Public Affairs

Violence against women: Conversations must continue

The senseless killing of Ashling Murphy led to a collective outpouring of grief and anger across the island of Ireland and beyond, writes Orla O’Connor, Director of the National Women’s Council of Ireland (NWCI).

The National Women’s Council expresses its full sympathies and solidarity with Ashling’s family and all who knew and loved her, and our thoughts are with them as they face the most difficult weeks and months ahead.

It is critical that the current conversations we are having around men’s violence against women continue, and that they become a watershed moment to end gender-based violence. As vigils took place in almost every town and village across Ireland to mourn Ashling and to remember the 244 women who have died violently in Ireland since Women’s Aid records began in 1996, women across Ireland have been sharing their stories of abuse and harassment, and how they curtail their lives so that they feel safer. Ultimately, we know there is no behaviour change women can make that will keep them safe from men’s violence. So, we need to talk about what we can do.

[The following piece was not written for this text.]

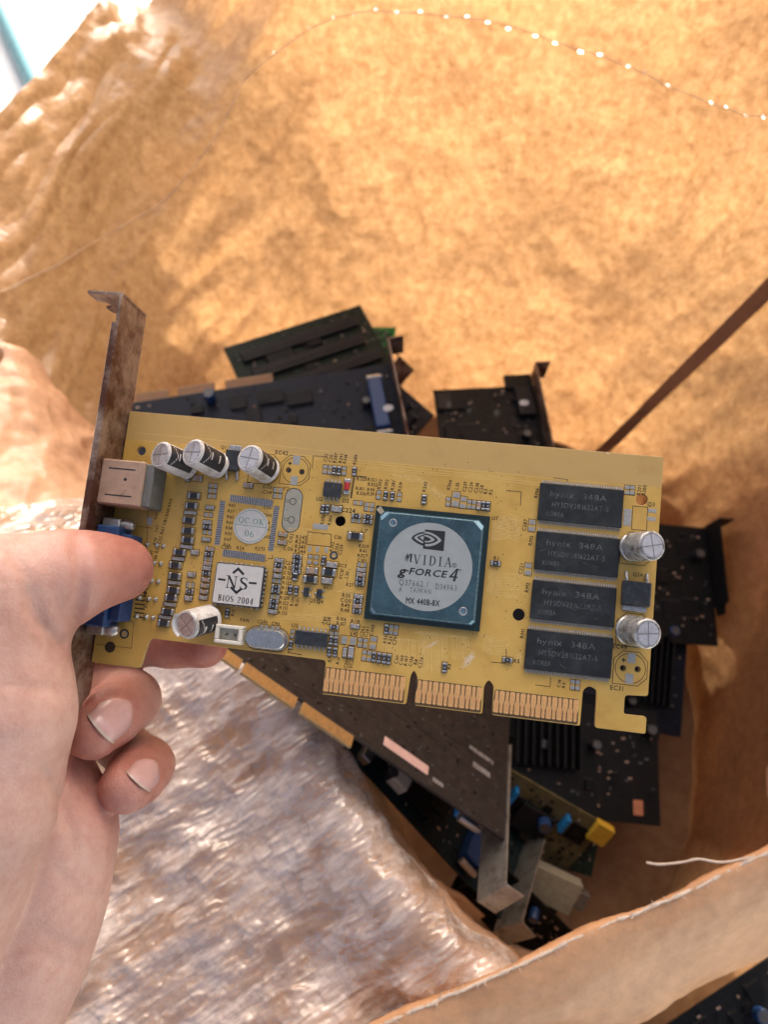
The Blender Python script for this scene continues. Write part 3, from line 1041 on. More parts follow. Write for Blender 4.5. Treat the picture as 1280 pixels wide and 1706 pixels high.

At the highest level, we have already witnessed an important change, with An Taoiseach announcing this week that we will have one government department with responsibility for ending gender-based violence. NWC warmly welcomes the decision to have one lead department for tackling gender-based violence and we look forward to working with Minister for Justice Helen McEntee TD to end men’s violence against women. Our current fragmented system and disjointed supports create a real barrier for women experiencing violence and abuse to report and seek help. This integrated approach to tackle men’s violence against women will see one government department having overall responsibility and will provide greater accountability for tackling gender-based violence and delivering the supports women desperately need.

The Government is preparing its new National Strategy for Domestic Sexual and Gender-based Violence to be launched in 2022. This is the moment for ambition and leadership to tackle gender-based violence seriously. It is absolutely crucial that we provide greater resources for women who experience gender-based violence and for our frontline services. Alongside this, we need to make it easier for women to report domestic and sexual violence. In practice, that means a system of wrap-around supports from the moment women come forward to seek support and disclose abuse. We know from the numbers of women who contact the frontline services that both domestic and sexual violence is happening to a much greater degree than what is in any official records. If we are serious about tackling violence against women, then we need reliable and accurate data on gender-based violence to fully understand its nature, prevalence, and extent.

Ultimately, it is important that we focus our conversations on prevention, on creating a zero-tolerance culture towards misogyny and sexism that permeates our society and creates the context in which gender-based violence occurs. This means, for example, changing our curriculum to include compulsory programmes at primary and secondary level that all schools must teach, it means bringing these programmes into our sporting institutions and youth services and transforming our third-level institutions to adopt a zero-tolerance approach. It means policy change in our education system to ensure the casual sexism that girls and women experience is unacceptable. It means stronger legislation towards street harassment, and stronger enforcement toward harassment in the workplace.

Right now, from government, we need ambition, and we need leadership, and long-term thinking. We need to ensure women are safe in our homes and in our communities and that we no longer have to limit our lives for fear of male violence. Now is the moment we must create a society where violence against women is unacceptable and abhorrent to all of us.